Ellis, a longtime NPR producer, said she is looking forward to expanding the radio journalism training programs for community members that she initiated at the station in 2010. And she hopes to find time to get back to producing radio stories of her own.
“I really want to make radio stories again. I’m eager to get back to that,” she said.
Dennis, who came to the station seven years ago after serving as executive director of arts organization the Muse Machine in Dayton, among other positions, said he was ready to lead the organization in its next phase.
“I love public radio, and I love this station,” he said.
In addition to their new roles at WYSO, Ellis and Dennis are serving as president and vice president, respectively, of Miami Valley Public Media, the station’s nonprofit owner. Ellis is also a member of MVPM’s seven-person governing board. Other members include: Bruce Bradtmiller, owner and president of Anthrotech; Jeff Cox, partner at law firm Faruki PLL of Dayton; Kathy Hollingsworth, a retired banker; William Linesch, retired chief human resources officer at Premier Health Network, who is serving as chair; Kevin McGruder, Antioch College history professor and vice president for academic affairs; and Susan Miller, board designee of Yellow Springs Community Foundation.
Three board members are Yellow Springs residents.
While serving a potential audience of up to a million listeners across the Miami Valley and down the I-75 corridor toward Cincinnati, WYSO is — and plans to remain — a Yellow Springs institution, according to Dennis.
“WYSO world headquarters will stay in Yellow Springs,” he affirmed.
The station recently signed a four-year lease with Antioch College for its current office and studio space in the Charles F. Kettering building on East South College Street.
The station may eventually open a satellite location in Dayton, but it has no plans to relocate away from Yellow Springs, according to Dennis.
On the near horizon are plans to expand WYSO’s newsroom by hiring a news director and a part-time daily spot news producer, two new positions. In addition, the station is advertising to fill its Morning Edition host/reporter position currently occupied by April Laissle, who is leaving the station for another public radio opportunity out of the area.
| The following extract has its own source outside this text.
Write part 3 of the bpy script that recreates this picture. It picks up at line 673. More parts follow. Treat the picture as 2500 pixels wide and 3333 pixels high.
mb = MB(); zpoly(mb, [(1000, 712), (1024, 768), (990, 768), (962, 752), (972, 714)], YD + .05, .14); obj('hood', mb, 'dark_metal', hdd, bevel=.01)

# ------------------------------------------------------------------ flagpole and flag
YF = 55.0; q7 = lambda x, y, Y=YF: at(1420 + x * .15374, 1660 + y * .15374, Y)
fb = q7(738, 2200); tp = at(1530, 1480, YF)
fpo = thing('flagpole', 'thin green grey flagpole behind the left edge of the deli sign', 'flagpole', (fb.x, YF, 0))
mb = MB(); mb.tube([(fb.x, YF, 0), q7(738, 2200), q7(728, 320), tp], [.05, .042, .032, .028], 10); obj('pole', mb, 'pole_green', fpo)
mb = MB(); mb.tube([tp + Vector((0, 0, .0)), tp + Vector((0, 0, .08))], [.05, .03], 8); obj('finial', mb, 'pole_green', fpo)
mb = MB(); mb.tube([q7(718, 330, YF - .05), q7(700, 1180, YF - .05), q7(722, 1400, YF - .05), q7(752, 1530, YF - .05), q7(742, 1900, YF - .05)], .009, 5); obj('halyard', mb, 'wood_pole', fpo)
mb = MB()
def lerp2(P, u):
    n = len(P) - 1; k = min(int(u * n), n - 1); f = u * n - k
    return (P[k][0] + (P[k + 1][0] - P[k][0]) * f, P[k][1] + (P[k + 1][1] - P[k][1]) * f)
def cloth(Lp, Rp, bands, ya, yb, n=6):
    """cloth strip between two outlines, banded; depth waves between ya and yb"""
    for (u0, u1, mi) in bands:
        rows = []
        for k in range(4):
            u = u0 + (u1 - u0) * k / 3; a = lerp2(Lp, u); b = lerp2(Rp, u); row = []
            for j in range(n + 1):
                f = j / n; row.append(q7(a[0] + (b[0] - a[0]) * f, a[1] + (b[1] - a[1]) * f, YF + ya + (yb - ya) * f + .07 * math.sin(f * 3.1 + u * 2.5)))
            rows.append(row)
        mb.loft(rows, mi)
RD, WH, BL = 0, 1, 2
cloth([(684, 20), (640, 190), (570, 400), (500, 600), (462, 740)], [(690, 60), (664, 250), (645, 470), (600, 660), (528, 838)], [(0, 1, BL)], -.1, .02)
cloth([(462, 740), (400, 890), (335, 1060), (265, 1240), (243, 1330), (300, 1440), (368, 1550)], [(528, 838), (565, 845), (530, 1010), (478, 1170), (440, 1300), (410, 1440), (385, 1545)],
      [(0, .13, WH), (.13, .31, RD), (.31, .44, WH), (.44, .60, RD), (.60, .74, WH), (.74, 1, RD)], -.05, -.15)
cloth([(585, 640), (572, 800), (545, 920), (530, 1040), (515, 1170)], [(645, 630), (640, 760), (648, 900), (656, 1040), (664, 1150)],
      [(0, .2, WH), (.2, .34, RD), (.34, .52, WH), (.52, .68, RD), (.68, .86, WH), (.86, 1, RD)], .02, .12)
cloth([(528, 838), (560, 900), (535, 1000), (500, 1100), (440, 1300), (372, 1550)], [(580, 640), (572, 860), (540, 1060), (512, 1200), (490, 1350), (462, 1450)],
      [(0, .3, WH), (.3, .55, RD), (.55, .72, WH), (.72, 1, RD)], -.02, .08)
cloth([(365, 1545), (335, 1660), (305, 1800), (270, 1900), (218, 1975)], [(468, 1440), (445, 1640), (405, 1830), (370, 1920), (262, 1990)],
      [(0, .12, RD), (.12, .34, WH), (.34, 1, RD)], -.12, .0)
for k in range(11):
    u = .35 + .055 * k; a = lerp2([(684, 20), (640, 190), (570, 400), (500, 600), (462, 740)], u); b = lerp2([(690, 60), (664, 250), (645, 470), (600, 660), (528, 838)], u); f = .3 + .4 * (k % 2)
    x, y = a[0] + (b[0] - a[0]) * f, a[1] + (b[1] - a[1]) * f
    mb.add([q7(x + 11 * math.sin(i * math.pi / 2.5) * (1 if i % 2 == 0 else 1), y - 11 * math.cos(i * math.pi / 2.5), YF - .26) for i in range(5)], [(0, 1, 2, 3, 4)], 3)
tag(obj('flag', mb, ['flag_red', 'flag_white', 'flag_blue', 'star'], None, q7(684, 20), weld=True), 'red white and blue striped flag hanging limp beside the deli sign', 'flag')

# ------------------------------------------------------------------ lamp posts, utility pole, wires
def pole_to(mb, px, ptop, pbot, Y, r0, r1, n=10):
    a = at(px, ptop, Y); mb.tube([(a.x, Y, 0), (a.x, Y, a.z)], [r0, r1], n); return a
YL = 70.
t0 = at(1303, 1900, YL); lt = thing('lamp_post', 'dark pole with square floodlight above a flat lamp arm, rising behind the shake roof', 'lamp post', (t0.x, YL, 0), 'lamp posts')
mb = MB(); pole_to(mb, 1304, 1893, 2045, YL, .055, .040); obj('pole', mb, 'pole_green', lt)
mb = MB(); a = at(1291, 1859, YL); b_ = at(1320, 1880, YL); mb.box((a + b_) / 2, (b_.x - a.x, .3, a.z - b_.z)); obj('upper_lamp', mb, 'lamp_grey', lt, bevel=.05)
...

Dennis sees the new positions as key to “strengthening and expanding” the station’s local news coverage.
“We don’t want to replicate or duplicate Dayton Daily News,” Dennis said. “But there’s an opportunity to add to the local news environment.”
Specifically, the station, which offers a hybrid of news and music, seeks to expand its breaking news coverage and in-depth enterprise reporting. Increased areas of focus could include health reporting, economic development and Wright-Patterson Air Force Base, he said.
WYSO also seeks to contribute more stories to other NPR affiliates in Ohio, as well as collaborate with Ohio public media outlets on statewide reporting, he said.
The station currently employs 12 full-time employees. According to Dennis, station staff have reacted positively to the changes.
“The mood in the office is really excited. There’s lots of optimism, and the staff feels safe,” he said.
Another area of expansion is the launch of the Center for Community Voices, headed by Ellis.
Fundraising for the new center begins next week, with the goal of staffing the center — which will be located at WYSO’s Yellow Springs offices — by Jan. 1, according to Ellis. A pilot training program for the staff of a small NPR station in Indiana is launching this fall, she added.
The radio journalism training offered by the center will be similar to the training currently provided by the station’s Community Voices program, consisting of both short-term and longer-term training in technical and editorial aspects of radio production.
Since Community Voices started in 2010, WYSO has trained more than 200 people from the community, and works actively with 20 to 30 community producers, according to Ellis.
Dennis is among those who graduated from the first Community Voices class in 2011.
The independent producers that WYSO has trained contribute significantly to the station’s breadth and depth of programming, according to Ellis.
“It expands our capacity,” she said. “Local programming has taken off, thanks to our community producers.”
Yellow Springs residents Basim Blunt and Jocelyn Robinson are among the community producers who have enriched the station’s programming and built new connections and trust between WYSO and the communities it serves, she said.
Community Voices training is fee-based (with scholarships available), and training through the new center will likewise be offered at a cost to participants. The center will be a revenue-generating aspect of WYSO’s business, according to Ellis.
The station’s financial position is solid, Dennis said last week. The station has not been subsidized by Antioch in recent years, but instead was a net revenue gain for the college.
“Our finances have been very strong — we can certainly stand alone,” he said.
The station currently has a $2 million budget, with newly created endowment and rainy day funds. A benefit performance by comedian Dave Chappelle in June raised $250,000 for a transition fund that has smoothed WYSO’s separation from the college.
That separation was completed in a spirit of collaboration and support, according to college and station leaders.
“The college took a respectful, collaborative approach, supporting us along the way,” Dennis said.
Splits between colleges and their NPR affiliates do not always go so smoothly.
About two-thirds of the nation’s more than 1,000 public radio stations are owned by colleges and universities, according to the website of the Corporation for Public Broadcasting, or CPB. But recently, responding to declining enrollment and budget pressures, some college and university owners have divested themselves of their public media stations. In some cases, broadcast licenses have been sold to the highest bidder to bring in needed cash, according to a March 2019 article on the CPB website.
That can put a license out of reach to nonprofit community media groups, the article noted.
But in the case of Antioch and WYSO, the transition was undertaken for mutual benefit, college and station leaders said.
“As I see it, Antioch’s socially progressive educational philosophy and values guided the trustees to ensure WYSO was secured as an independent, community-owned resource,” President Manley wrote in a recent Op-Ed in the Dayton Daily News.
WYSO has signed an ongoing collaboration agreement with the college for underwriting spots. And the station expects to continue to collaborate with the college and its students in a range of ways, according to Dennis.
“It’s rich with possibility,” he said of the relationship. “If anything, there’s more opportunity now that we’re two separate entities focused on our own missions.”